### Your goal
Only the lines from the line holding "C = np.ones((N_, 5, 4));" through the final line of the entries below are to be returned, exactly as they stand.
++++ The records
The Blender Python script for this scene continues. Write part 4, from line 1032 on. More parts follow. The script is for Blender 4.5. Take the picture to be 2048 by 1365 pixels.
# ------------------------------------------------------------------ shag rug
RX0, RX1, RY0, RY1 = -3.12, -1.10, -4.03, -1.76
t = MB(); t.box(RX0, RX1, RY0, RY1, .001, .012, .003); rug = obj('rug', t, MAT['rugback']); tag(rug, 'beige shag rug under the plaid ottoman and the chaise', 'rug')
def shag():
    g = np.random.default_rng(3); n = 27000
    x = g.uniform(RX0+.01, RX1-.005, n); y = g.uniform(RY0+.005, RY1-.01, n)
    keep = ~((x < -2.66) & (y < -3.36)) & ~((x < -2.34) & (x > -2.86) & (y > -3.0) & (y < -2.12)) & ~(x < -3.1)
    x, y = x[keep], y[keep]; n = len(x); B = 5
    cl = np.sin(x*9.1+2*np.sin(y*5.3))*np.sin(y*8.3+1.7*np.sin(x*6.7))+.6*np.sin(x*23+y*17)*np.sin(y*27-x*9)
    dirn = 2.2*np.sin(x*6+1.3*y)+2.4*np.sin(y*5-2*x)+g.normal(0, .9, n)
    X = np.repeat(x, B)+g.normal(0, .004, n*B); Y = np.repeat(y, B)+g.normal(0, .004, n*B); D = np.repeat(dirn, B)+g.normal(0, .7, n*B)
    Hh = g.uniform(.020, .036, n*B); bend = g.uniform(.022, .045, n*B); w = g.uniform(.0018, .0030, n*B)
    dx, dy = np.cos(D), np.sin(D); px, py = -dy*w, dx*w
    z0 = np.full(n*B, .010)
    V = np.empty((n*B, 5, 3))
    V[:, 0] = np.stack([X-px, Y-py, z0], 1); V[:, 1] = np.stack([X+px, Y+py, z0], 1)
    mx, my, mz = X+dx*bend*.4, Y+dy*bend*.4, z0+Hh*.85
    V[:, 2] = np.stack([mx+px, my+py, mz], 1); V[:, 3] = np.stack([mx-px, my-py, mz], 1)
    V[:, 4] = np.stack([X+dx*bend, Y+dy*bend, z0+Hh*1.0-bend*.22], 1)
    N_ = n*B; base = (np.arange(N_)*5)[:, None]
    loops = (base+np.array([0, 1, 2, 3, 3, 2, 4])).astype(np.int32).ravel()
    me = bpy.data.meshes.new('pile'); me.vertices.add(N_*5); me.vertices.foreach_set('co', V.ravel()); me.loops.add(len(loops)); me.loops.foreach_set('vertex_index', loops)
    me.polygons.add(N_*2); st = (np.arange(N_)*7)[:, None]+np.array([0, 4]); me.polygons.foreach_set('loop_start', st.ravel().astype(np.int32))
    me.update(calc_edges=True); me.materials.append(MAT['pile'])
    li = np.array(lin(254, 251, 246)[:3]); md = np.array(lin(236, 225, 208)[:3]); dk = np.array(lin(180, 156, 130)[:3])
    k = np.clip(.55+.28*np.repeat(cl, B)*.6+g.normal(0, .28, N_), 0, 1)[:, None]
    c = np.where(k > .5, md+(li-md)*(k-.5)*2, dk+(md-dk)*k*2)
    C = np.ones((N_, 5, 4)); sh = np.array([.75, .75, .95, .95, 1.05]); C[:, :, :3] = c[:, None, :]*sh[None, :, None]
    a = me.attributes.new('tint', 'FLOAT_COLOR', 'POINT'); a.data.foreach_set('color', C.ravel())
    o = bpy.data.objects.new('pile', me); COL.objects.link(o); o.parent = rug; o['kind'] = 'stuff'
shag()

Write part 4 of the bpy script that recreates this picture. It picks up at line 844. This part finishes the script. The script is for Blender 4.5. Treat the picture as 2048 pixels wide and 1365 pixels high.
++++++++
### Answer to this exercise
    C = np.ones((N_, 5, 4)); sh = np.array([.75, .75, .95, .95, 1.05]); C[:, :, :3] = c[:, None, :]*sh[None, :, None]
    a = me.attributes.new('tint', 'FLOAT_COLOR', 'POINT'); a.data.foreach_set('color', C.ravel())
    o = bpy.data.objects.new('pile', me); COL.objects.link(o); o.parent = rug; o['kind'] = 'stuff'
shag()

Write part 4 of the bpy script that recreates this picture. It picks up at line 844. This part finishes the script. The script is for Blender 4.5. Treat the picture as 2048 pixels wide and 1365 pixels high.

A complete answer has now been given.